Malcolm Turnbull is out of politics

Saeed Khan/AFP/Getty ImagesMalcolm Turnbull leaves his final media conference with his granddaughter Alice in arm.

Malcolm Turnbull’s political career is over after the Liberal Party room voted to spill the leadership.

The spill motion was carried 45 votes to 40.

That paved the way for Peter Dutton, Scott Morrison and Julie Bishop to contest the leadership.

Bishop was eliminated in the first round of voting and the former treasurer beat Dutton 45-40.

Turnbull was Australia’s 29th Prime Minister, having seized the leadership from PM Tony Abbott in September 2015, and been Leader of the Opposition in 2008-09 before that, in turn, was rolled by Abbott.

He entered federal politics as the member for the Sydney eastern suburbs seat of Wentworth in 2004, and was Environment Minister under John Howard and then Abbott’s Communications Minister.

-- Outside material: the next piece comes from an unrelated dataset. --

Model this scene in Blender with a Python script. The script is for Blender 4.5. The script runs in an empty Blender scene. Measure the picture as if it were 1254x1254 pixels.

Ahead of today’s party room meeting Turnbull said he would quit politics if there was a leadership spill.

That means there will now be a by-election in Wentworth. Turnbull won the seat with a 27.7% margin on a two party-preferred basis in 2016, but the party now faces the challenge of finding a candidate quickly.

After today’s leadership ballot, an upbeat Turnbull fronted the media in his favourite colours — blue suit, orange tie, white shirt — to detail his government’s economic record.

He began: “It may surprise you on a day like this but I remain very optimistic and positive about our nation’s future, and I want to thank the Australian people for the support they’ve given me and my government over the last nearly three years.”

Among his achievements “We have been able to deliver substantial taxation reforms, much more than many thought possible”.

Infrastructure is also on the list, including the Western Sydney airport and inland rail.

“I’m very proud that we are underway with Snowy Hydro 2.0,” he said – the $2 billion plan to increase renewable energy capacity in the government-owned electricity generation scheme,” he said.

“I have been a reforming Liberal Prime Minister,” he said, citing the historic same-sex marriage reform and the child sexual abuse compensation scheme and childcare reforms.”

Pursuing the Trans Pacific Partnership is also on his list because “everyone thought it was dead”.

“I was mocked, as you know, by some for keeping at it. But we managed to secure the TPP.”

Keeping the US resettlement deal for refugees with Donald Trump is another achievement. Keeping tariffs off steel and aluminium too.

“It has been a challenging time to be Prime Minister, but I have been very proud of our achievements, I’m very proud of my Government and my ministers’ record in achievement.”

Turnbull thanks his family for their loyalty and love, especially his children Daisy and Alex and their spouses, saying if can often be tough on them as collateral damage in the rough and tumble of politics.

“It isn’t easy being either married to or the child of a politician let alone a Prime Minister,” he said.

He praises Australia, saying “we are the most successful multicultural societies in the world”, adding a warning that: “we must never allow the politics of race or division or of setting Australians against each other to become part of our political culture”.

Turning his attention to the “madness” of the week, he says “it’s difficult to describe it in any other way”.

Australians will be “dumbstruck and appalled” by this “insurgency”.

The vanquished PM, whose final act was defeat them, offered a return thrust of the knife.

“The people who chose Peter Dutton and Tony Abbott, who chose to deliberately attack the Government from within, they did so because they wanted to bring the Government down. They wanted to bring my Prime Ministership down,” he said.

“How the insurgents were not rewarded by electing Mr Dutton, for example, but instead my successor, who I wish the very best, of course, Scott Morrison, a very loyal and effective Treasurer.”

Foreign minister Julie Bishop received his thanks, along with the new PM.

“She is a very dear friend. We’ve been friends for over 30 years… and she has been a loyal deputy and just a great colleague and friend,” he said

Turnbull took a few questions from the media, then his family, wife Lucy, daughter Daisy and his grandchildren, Alice and Jack join him in the Prime Ministerial courtyard.

Jack yelled “Boo!” at the media. Australia’s 29th PM went into backbench wrangling mode with “Uh, come on Jack.”

With Jack starting school next year, he can expect the 63-year-old ex PM to be on the school run. There is life after politics.

Among his final comments as leader, Turnbull said: “We have so much going for us in this country. We have to be proud of it and cherish it.”